In 2011 the DC Circuit vacated and remanded the FAA’s prior DNHs, finding that the FAA failed to follow its own handbook in determining whether the proposed turbines would have a “substantial adverse effect” on air navigation (See prior Client Alert)1. This decision gave significant weight to the FAA’s own internal guidance, even though the FAA argued that the handbook “largely consists of criteria rather than rules to follow.” Although the court agreed with the FAA on the point, it nevertheless noted that “any sensible reading of the handbook... would indicate that there is more than one way in which the wind farm can pose a hazard” and faulted the FAA for abandoning its own established procedure and catapulting “over the real issues and analytical work required by its handbook.”

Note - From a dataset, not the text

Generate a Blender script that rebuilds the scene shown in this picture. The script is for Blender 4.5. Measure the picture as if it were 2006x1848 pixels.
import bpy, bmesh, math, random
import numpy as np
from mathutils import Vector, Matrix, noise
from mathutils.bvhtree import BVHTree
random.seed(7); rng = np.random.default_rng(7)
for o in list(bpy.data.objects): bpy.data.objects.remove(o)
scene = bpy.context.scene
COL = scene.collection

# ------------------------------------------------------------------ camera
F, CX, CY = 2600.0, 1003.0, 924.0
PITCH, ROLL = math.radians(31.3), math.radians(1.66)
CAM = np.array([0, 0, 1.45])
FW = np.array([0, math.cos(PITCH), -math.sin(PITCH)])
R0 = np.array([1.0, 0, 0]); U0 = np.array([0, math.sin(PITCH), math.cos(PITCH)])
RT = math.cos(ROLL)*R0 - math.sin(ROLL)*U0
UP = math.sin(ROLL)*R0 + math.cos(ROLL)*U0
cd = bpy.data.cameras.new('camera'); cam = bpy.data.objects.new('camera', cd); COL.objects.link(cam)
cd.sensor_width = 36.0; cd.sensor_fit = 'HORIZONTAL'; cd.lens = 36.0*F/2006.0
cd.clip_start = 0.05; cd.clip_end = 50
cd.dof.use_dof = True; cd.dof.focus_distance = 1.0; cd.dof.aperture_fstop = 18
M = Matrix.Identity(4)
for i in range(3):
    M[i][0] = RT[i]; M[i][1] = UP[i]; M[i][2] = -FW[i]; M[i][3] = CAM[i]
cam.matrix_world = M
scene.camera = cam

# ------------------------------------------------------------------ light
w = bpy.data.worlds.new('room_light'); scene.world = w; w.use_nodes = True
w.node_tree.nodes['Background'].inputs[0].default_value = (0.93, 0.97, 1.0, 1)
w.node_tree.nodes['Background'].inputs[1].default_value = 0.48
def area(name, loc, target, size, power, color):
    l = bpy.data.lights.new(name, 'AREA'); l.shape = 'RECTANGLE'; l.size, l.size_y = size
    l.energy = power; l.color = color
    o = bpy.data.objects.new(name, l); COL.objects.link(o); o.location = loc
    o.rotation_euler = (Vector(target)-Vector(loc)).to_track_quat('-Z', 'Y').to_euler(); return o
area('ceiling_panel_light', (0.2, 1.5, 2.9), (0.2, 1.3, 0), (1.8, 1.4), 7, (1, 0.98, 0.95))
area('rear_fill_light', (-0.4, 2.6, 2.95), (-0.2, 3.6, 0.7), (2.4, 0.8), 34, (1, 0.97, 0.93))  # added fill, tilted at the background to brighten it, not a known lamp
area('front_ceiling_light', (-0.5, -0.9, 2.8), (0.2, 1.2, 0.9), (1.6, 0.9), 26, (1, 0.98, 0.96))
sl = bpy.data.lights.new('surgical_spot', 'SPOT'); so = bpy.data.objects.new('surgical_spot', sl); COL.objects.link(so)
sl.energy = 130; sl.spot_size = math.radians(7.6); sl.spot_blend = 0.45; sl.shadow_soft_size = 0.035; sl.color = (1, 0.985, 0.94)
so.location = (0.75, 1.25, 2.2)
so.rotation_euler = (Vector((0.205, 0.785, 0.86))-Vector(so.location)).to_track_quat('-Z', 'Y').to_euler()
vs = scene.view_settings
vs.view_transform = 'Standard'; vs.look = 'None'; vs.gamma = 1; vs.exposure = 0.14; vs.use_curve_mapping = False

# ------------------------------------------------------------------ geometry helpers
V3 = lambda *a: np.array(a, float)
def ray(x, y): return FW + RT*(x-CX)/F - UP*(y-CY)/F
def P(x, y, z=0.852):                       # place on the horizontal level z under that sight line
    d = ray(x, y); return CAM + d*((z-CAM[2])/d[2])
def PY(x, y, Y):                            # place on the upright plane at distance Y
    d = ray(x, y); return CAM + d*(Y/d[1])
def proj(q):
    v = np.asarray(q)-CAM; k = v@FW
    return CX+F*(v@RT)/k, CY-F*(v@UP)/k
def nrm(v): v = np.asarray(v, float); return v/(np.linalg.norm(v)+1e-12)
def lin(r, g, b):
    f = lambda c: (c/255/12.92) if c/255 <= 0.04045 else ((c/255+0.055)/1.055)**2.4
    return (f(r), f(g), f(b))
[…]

In 2012, after reevaluation, the FAA (for the fourth time) issued DNHs, finding that the turbines would have no adverse effect on air navigation. The Town of Barnstable filed its second judicial appeal of the FAA DNHs.

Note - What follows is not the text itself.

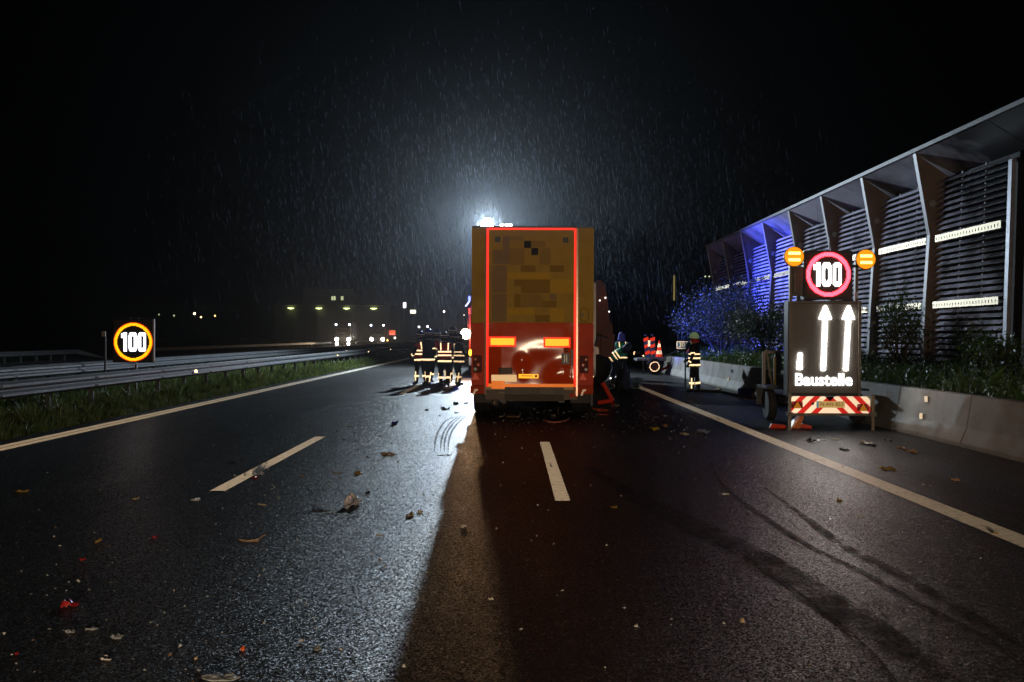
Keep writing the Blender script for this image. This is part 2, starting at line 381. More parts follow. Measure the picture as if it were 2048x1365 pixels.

On January 22, 2014, the DC Circuit, in a unanimous decision, sided with the FAA and affirmed the FAA's determination. In this decision the court showed considerable deference to the FAA, which this time backed its determinations with multiple studies. The court concluded that “multiple studies of record analyzing the anticipated impact of wind turbines on the radar systems in Nantucket Sound and on radar in general support the FAA’s findings that the wind turbines will neither ‘have physical or electromagnetic radiation effect on’ nor ‘cause electromagnetic interference to air navigation.’”

The court held that the FAA, in this situation, was not required to assess the environmental impacts of its no hazard determination because National Environmental Policy Act’s (NEPA) “rule of reason” does not require the FAA to prepare an environmental impact statement because it would “serve no purpose” due to the non-binding nature of Part 77 decisions.

A final procedural note: the DC Circuit found the Town of Barnstable had standing due to potential injury given the location of the town and its concerns that the wind farm would adversely affect noise or traffic, or degrade views or coastal areas. Accordingly, the court dismissed intervener Cape Wind Associates’ challenges to petitioners’ standing to raise the NEPA objections as unpersuasive.

Despite this legal victory, the Cape Wind project is still plagued with lawsuits as opponents of the Cape Wind project filed another suit on Jan. 21, 2014, this time alleging the state discriminated against out-of-state power companies and that state regulators exceeded their authority in setting wholesale rates for the contract. Nonetheless, this latest DC Circuit decision re-affirms that when the FAA does its homework and supports its hazard determinations with studies in record evidence, courts are highly likely to defer under Chevron and uphold the agency decision2.